Wanting to be near fashion-oriented neighbors, one of the company’s first orders of business was to move its U.S. flagship office from a low-ceilinged, ill-lit Midtown office building to the fourth and fifth floors of the McKim, Mead & White–designed 110 5th Avenue. They hired New York firm Milo Kleinberg Design Associates (MKDA) to design the space in a white palette that would be a backdrop against which their fabrics and other products would stand out. The space is both showroom and design studio, but visitors never see the offices occupied by about 40 employees. Clients do see the end product of the collaborative workspace, a view that Cardimona said also attracts the right kind of employee. “We’re looking for people who are telling stories rather than selling goods,” he said.

The interiors are the company’s blank slate, literally and figuratively. Whitewashed wood floors and exposed ceilings add contrasting texture to high-gloss lacquer cabinetry and vast glass dividers that separate private offices, workrooms, and meeting rooms, admitting sunlight but not noise. With little visual separation, office hierarchies are stripped away. “It’s not a modern way of working to shut yourself behind a door and still expect your team to work collaboratively,” said Cardimona.

Custom-made modular desks by Fantoni can be reconfigured, along with fabric-covered dividers, whenever more showroom space is needed. The space is branded with the Springs logo (it is used as a visibility marker on glass walls) but the only true signage is the company’s name engraved in the gypsum ceiling above the reception desk.

In New York, according to Edin Rudic, MKDA’s senior interior designer, “We still have a tendency to go with something we’re comfortable with. It’s, ‘Deliver on time and I don’t want anything that’s risky.’” In his view, the space can thus be counted a revolutionary one for a corporate company in the city.

Though it symbolizes a cultural leap forward for the company, executives do not envision redesigning the flagship again even ten or 20 years in the future. They will rely on the company’s ever-changing products to update the space, while highlighting the firm’s origins in Brazil by featuring Brazilian hardwood conference tables and detailing silhouetted against an all-white—never vanilla—background.

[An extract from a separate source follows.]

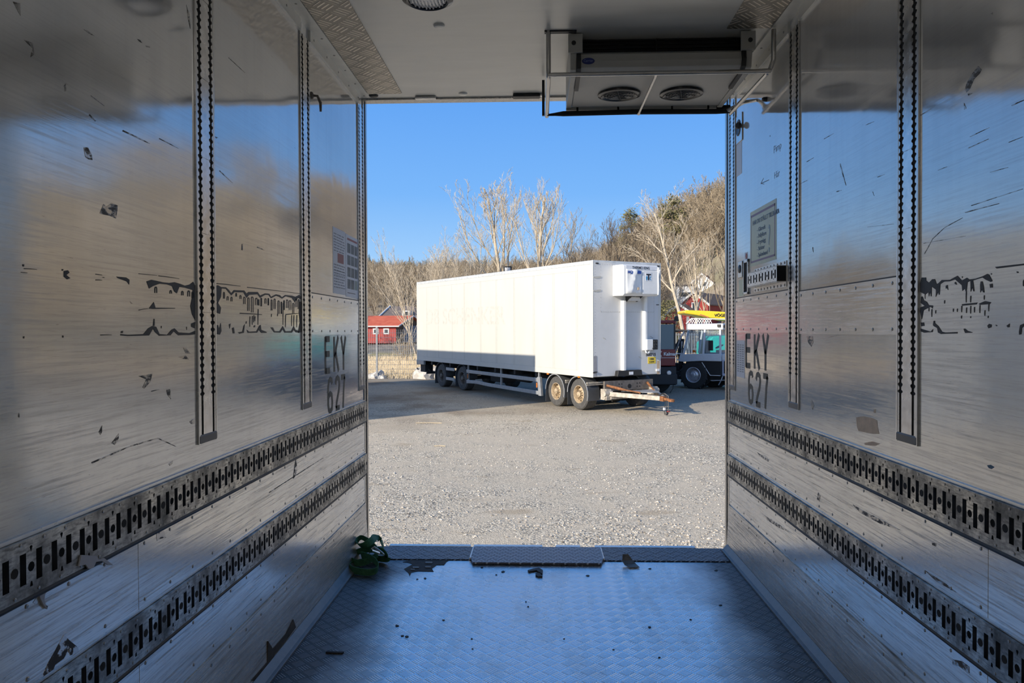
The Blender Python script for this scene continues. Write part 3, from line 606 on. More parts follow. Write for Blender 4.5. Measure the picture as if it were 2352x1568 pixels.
on_wall('right', [crop(*c5, p) for p in ([(890,1330),(940,1322),(1000,1335),(1030,1350),(1035,1400),(1045,1440),(1000,1440),(950,1430),(905,1420),(895,1390)], [(945,1500),(1000,1490),(1050,1505),(1020,1520),(950,1515)], [(1010,1275),(1020,1275),(1020,1300),(1005,1300)])], 'brown_stain', M['rust_stain'], th=.0006)
on_wall('right', [crop(*c6, [(1425,395),(1445,392),(1465,405),(1450,415),(1435,410)])], 'blue_paint_smear', M['blue_stain'], th=.0006)
on_wall('right', [crop(*c6, p) for p in ([(185,325),(250,365),(245,375),(200,345)], [(700,605),(760,640),(860,690),(960,745),(850,710),(740,650)], [(1090,960),(1200,1030),(1260,1080),(1150,1020)], [(1128,812),(1150,815),(1150,832),(1130,825)], [(515,540),(528,560),(520,590),(508,580)], [(225,665),(330,730),(380,765),(300,730),(240,690)], [(1240,1440),(1290,1450),(1330,1480),(1330,1515),(1280,1480),(1240,1470)])], 'scuff_marks', M['scuff'], d=.004, th=.0008)

# stencilled registration on both walls
STROKES = {'E': ([(0,0),(0,1)], [(0,.94),(.3,.94)], [(0,.53),(.29,.53)], [(0,.06),(.3,.06)]), 'K': ([(0,0),(0,1)], [(.02,.42),(.3,1)], [(.1,.56),(.32,0)]), 'Y': ([(0,1),(.17,.47)], [(.34,1),(.17,.47)], [(.17,.52),(.17,0)]),
 '6': ([(.28,.82),(.25,.93),(.15,.96),(.05,.9),(0,.7),(0,.25),(.05,.08),(.15,.04),(.26,.1),(.29,.3),(.25,.5),(.14,.55),(.04,.48)],), '2': ([(.0,.78),(.05,.92),(.15,.96),(.26,.9),(.29,.75),(.24,.55),(.08,.25),(.03,.07)], [(0,.05),(.3,.05)]), '7': ([(0,.94),(.3,.94)], [(.28,.94),(.2,.6),(.13,0)])}
def stencil(side, word, ys, z0, h):
    s = sgn(side); mb = MB(); dirn = 1 if side == 'left' else -1; sl = .0
    for ch, y in zip(word, ys):
        for st in STROKES[ch]:
            wd = .135 if abs(st[0][1]-st[-1][1]) < .01 and len(st) == 2 else .11
            mb.ribbon2([(a*h*1.45, b*h) for a, b in st], wd*h*(1.45 if wd < .12 else 1.25), (s*(XW-.0002), y, z0), (0, dirn, 0), (0, 0, 1), (-s*.0007, 0, 0))
    mb.build('stencilled_lettering', M['stencil'], walls[side])
stencil('left', 'EKY', (4.11, 4.29, 4.445), 1.245, .205); stencil('left', '627', (4.16, 4.315, 4.44), 1.015, .2)
stencil('right', 'EKY', (4.63, 4.45, 4.29), 1.25, .205); stencil('right', '627', (4.57, 4.42, 4.28), 1.035, .195)

# ---------------------------------------------------------------- papers and signs
def sheet_thing(name, label, cat, side, y0, y1, z0, z1, mat, group=None):
    s = sgn(side); t = thing(name, label, cat, (s*XW, (y0+y1)/2, z0), group=group)
    mb = MB(); mb.box(min(s*XW, s*(XW-.0012)), y0, z0, max(s*XW, s*(XW-.0012)), y1, z1); mb.build('sheet', mat, t, world=True)
    return t, s
def prints(t, s, rects, name, mat, d=.0012):
    mb = MB()
    for y0, z0, y1, z1 in rects: mb.box(min(s*(XW-d), s*(XW-d-.0005)), y0, z0, max(s*(XW-d), s*(XW-d-.0005)), y1, z1)
    return mb.build(name, mat, t, world=True)
t, s = sheet_thing('instruction_poster', 'faded notice with a red square on the left wall beside the photo chart', 'poster', 'left', 4.275, 4.555, 1.705, 2.093, M['paper'])
rr = random.Random(2); L_ = []
for k in range(20):
    z = 2.06-.0165*k
    if 7 <= k <= 10: continue
    y = 4.295
    while y < 4.52:
        l = rr.uniform(.02, .06); L_.append((y, z-.006, min(y+l, 4.54), z)); y += l+rr.uniform(.006, .02)
prints(t, s, L_, 'text_print', M['print']); prints(t, s, [(4.375, 1.892, 4.51, 1.948)], 'red_square', M['print_red']); prints(t, s, [(4.30, 1.84, 4.54, 1.842), (4.30, 1.815, 4.54, 1.817)], 'ruled_print', M['print'])
t, s = sheet_thing('photo_chart', 'faded chart of twelve grey photos on the left wall beside the door post', 'poster', 'left', 4.562, 4.872, 1.698, 2.088, M['paper'])
P_ = [(4.60+.09*i, 1.75+.075*j, 4.675+.09*i, 1.81+.075*j) for i in range(3) for j in range(4)]
prints(t, s, P_[:8]+P_[9:], 'photo_prints', M['print_photo']); prints(t, s, [P_[8]], 'green_print', M['print_green']); prints(t, s, [(4.60, 2.055, 4.85, 2.068)], 'heading_line', M['print_red']); prints(t, s, [(4.60, 1.722, 4.80, 1.726)], 'foot_line', M['ink'])
t, s = sheet_thing('reminder_sign', 'faded yellow Swedish reminder sign with violet border on the right wall', 'sign', 'right', 4.05, 4.54, 1.862, 2.19, M['sign'])
prints(t, s, [(4.07, 2.155, 4.525, 2.168), (4.07, 1.882, 4.525, 1.893), (4.07, 1.882, 4.08, 2.168), (4.517, 1.882, 4.525, 2.168)], 'border', M['sign_violet'])
U_, V_ = (0, -1, 0), (0, 0, 1); xs = XW-.0018
text('heading', 'HAR DU STÄLLT TILLBAKA', M['sign_txt'], t, (xs, 4.49, 2.105), U_, V_, .036, 1.12, .0006)
for k, l in enumerate(('- Gåtruck', '- Pallyftare', '- Frysvägg', '- Stöttor', '- Spännband')):
    text('list_line', l, M['sign_txt'], t, (xs, 4.40, 2.055-.037*k), U_, V_, .033, 1.25, .0003)
text('question_mark', '?', M['sign_q'], t, (xs, 4.19, 1.915), U_, V_, .22, .6, .001)
t, s = sheet_thing('document_sheet', 'narrow printed document sheet beside the stencil on the right wall', 'paper', 'right', 4.66, 4.845, 1.18, 1.415, M['paper'])
prints(t, s, [(4.68+.055*c, 1.215+.014*k, 4.715+.055*c, 1.221+.014*k) for k in range(13) for c in range(3)], 'text_print', M['print'])
t, s = sheet_thing('wall_sticker', 'pale pinkish sticker below the round latch on the right wall', 'sticker', 'right', 4.73, 4.852, 2.47, 2.70, M['paper'])
t, s = sheet_thing('wall_sticker', 'small sticker with a red dot left of the yellow sign', 'sticker', 'right', 4.60, 4.66, 1.905, 1.96, M['paper'])
mb = MB(); mb.lathe([(.018, 0), (.018, .001)], (XW-.0012, 4.622, 1.936), (-1, 0, 0), 16); mb.build('red_dot', M['print_red'], t, world=True)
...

On the West Coast, many firms are tackling the opposite stereotype, trading do-it-yourself interiors for a more polished corporate presence as tech-boom startups begin to grow up. Architect Cary Bernstein’s recent design for ten-year-old industrial design firm One & Co is part of this next generation of California office design. One & Co, whose clients run the gamut from Apple and Nike to manufacturers of furniture and ceramics, hired Bernstein when the other half of their floor in a turn-of-the-century brick warehouse in San Francisco’s Mission District became available. Her job was to renovate 6,500 square feet of uninspiring rabbit-warren offices left in sad repair by previous occupants.



“San Francisco is starting to understand that you don’t have to imitate the old, or obliterate it,” said Bernstein. Her task became reconciling the company’s rigorous minimal aesthetic with “a very wonky structure,” allowing the building’s wooden beams and bricks to complement sleek white and neutral surfaces. The space retains the Californian emphasis on collaboration and improvisation, but now always keeps the presence of clients in mind. The entryway is carefully conceived to give visitors a sunlit space in which to first see some of the firm’s furniture and product designs. As clients circulate through, they will see 20 or so employees sitting in Aeron chairs at Council desks; in the conference room they will sit in Arpa chairs at a Vitra table and be inspired by accents of pink paint and upholstery, and glimpses of creativity.

Mess can be part of the message: Contained, catalogued, and organized, it turns the creative process into a design element in and of itself. A Konstantin Grcic plastic chair and touches of mod might be just around the corner. “There’s more confidence in the space and working with clients in the space,” said Jonah Becker, one of three One & Co principals. “It’s increased a notch in its refinement and sensibility.” Instead of holding a meeting, the firm can host clients for several days, inviting them into the collaborative process while still drawing the curtains (literally) on the team’s working “war rooms” to conceal confidential ideas. In an industry that is, in Bernstein’s words, “all about boys and their toys,” the space is youthful but not juvenile.

Bernstein, who practiced in New York for six years before establishing her San Francisco office in 1995, said that in her experience, even similar office designs are perceived in entirely different ways depending on their location. “Something may be seen as ‘rigorous and precise’ in New York but considered ‘tight and restrictive’ in California. Something may be ‘funky and playful’ in California but just ‘sloppy’ in New York,” she said. “There are plenty of structured places in California and an increasing number of looser spaces in New York,” she added, “but the sensibility of each is still identified with a specific region and its culture.” In other words, architectural typecasting can still speak volumes.